According to Eremenko, Motorola has been working on the newly christened Project Ara, for over a year but it wasn’t until recently that the team met with Hakkens, who as oftoday successfully completed a “crowdspeak” campaign on Thunderclap in which 979,362 supporters will broadcast his message to “Show the world we want a phone worth keeping.” The potential social reach of the message is 381,822,319 people.
“Turns out we share a common vision,” wrote Eremenko. “To develop a phone platform that is modular, open, customizable, and made for the entire world. We’ve done deep technical work. Dave created a community.
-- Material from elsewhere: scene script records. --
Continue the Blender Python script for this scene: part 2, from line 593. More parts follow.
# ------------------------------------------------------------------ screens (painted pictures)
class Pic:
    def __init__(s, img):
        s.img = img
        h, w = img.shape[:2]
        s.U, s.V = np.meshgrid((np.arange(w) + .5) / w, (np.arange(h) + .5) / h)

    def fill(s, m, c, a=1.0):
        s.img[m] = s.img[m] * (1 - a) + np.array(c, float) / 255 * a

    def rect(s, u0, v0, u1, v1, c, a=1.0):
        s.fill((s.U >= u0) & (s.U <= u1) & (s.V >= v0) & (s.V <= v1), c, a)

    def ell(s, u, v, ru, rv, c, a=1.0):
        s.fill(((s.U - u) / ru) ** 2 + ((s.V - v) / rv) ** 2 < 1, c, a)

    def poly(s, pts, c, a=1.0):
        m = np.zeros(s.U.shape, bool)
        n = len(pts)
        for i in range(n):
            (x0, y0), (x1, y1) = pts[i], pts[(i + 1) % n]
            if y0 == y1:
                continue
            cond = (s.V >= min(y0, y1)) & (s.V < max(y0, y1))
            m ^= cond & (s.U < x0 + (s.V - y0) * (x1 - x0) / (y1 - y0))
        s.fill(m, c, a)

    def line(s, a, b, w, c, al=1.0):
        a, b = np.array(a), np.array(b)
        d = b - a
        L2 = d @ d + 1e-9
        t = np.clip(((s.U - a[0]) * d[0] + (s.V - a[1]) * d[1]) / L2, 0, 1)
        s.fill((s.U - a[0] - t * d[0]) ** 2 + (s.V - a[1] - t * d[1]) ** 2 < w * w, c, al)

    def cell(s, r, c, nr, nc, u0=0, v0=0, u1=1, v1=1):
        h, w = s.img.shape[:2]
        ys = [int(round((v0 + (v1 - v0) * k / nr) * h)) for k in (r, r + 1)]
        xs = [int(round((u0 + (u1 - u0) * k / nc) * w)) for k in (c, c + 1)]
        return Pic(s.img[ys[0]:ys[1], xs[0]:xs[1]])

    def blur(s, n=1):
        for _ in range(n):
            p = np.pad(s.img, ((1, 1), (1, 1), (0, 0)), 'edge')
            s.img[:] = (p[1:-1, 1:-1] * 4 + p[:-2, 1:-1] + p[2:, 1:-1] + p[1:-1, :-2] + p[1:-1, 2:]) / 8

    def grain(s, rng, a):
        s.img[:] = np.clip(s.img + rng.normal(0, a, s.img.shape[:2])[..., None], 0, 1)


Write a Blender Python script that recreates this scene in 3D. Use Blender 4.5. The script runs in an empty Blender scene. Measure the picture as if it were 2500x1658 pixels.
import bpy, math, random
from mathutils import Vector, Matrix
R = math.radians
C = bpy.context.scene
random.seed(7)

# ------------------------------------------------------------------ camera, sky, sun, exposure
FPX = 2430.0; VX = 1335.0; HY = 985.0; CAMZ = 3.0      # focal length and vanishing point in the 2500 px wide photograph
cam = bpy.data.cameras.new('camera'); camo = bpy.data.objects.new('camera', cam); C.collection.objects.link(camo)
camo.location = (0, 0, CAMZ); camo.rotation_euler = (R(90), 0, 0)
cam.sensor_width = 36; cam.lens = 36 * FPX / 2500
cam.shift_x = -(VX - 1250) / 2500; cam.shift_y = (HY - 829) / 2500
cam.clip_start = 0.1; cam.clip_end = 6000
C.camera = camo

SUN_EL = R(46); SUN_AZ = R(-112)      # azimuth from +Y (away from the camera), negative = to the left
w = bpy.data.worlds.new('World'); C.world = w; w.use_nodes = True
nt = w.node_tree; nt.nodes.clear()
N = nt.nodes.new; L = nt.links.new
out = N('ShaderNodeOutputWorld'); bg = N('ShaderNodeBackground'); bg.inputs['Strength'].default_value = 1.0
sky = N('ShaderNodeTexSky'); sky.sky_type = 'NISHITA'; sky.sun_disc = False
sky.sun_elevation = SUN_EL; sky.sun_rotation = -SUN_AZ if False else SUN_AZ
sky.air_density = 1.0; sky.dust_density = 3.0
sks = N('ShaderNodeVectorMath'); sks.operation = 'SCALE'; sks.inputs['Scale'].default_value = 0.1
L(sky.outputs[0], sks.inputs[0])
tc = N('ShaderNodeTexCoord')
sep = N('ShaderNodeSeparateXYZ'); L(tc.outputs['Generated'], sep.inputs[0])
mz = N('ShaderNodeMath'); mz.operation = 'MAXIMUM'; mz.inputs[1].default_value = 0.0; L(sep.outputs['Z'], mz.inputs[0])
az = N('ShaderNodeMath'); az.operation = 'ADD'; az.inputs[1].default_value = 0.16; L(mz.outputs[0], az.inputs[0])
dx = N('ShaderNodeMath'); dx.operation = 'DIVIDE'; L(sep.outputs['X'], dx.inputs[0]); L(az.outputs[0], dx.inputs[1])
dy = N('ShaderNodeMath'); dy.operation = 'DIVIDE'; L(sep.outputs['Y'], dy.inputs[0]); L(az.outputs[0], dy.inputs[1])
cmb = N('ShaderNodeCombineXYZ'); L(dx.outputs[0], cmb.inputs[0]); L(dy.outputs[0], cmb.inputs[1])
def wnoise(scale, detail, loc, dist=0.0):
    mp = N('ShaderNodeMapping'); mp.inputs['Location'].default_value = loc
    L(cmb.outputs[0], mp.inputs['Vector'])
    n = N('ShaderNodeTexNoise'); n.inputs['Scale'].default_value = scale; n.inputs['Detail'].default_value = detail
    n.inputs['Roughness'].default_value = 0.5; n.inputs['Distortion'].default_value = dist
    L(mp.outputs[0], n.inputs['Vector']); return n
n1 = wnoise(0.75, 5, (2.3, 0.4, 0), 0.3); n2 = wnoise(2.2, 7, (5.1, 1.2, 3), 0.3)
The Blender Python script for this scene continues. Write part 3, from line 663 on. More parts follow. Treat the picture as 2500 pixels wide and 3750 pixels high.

The power of open [-sourced technology] requires both.”
Project Ara consists of an endoskeleton, or “endo” that is the structural frame holding together the modules, and the modules themselves which can be anything, from an application processor, a display, a keyboard, a camera, an extra battery, not to mention the yet-to-be conceived inventions of the future. Not only would the design allow fully customizable phones, but reduce waste by allowing users to replace just the broken part, instead of the entire phone.
The Project Ara team with be working with the Phonebloks community gathered by Hakkens throughout the development process and in a few months they will send an invitation to developers to start creating modules.
This phone concept is so different from the status quo that the newly announced partnership could make the Apple vs. Samsung epic patent battle over rounded corners and pinch-to-zoom technology look outright childish, not that it doesn't already look that way.
When we spoke to Hakkens in September he told us he was considering a crowdfunding campaign after the Thunderclap, and that he’d like to develop Phonebloks on his own, but that it might be “smart” to partner with another company.
“I made this project by myself,” Hakkens said. “But at this stage if I raised a million dollars I wouldn’t know what do to with it. So I thought I’d do it the other way around. Let’s show the interest and let the companies come to me.”
Mission accomplished Mr. Hakkens. Motorola anticipates an alpha release of the Module Developer’s Kit (MDK), for those who want to build components for the phone, sometime this winter.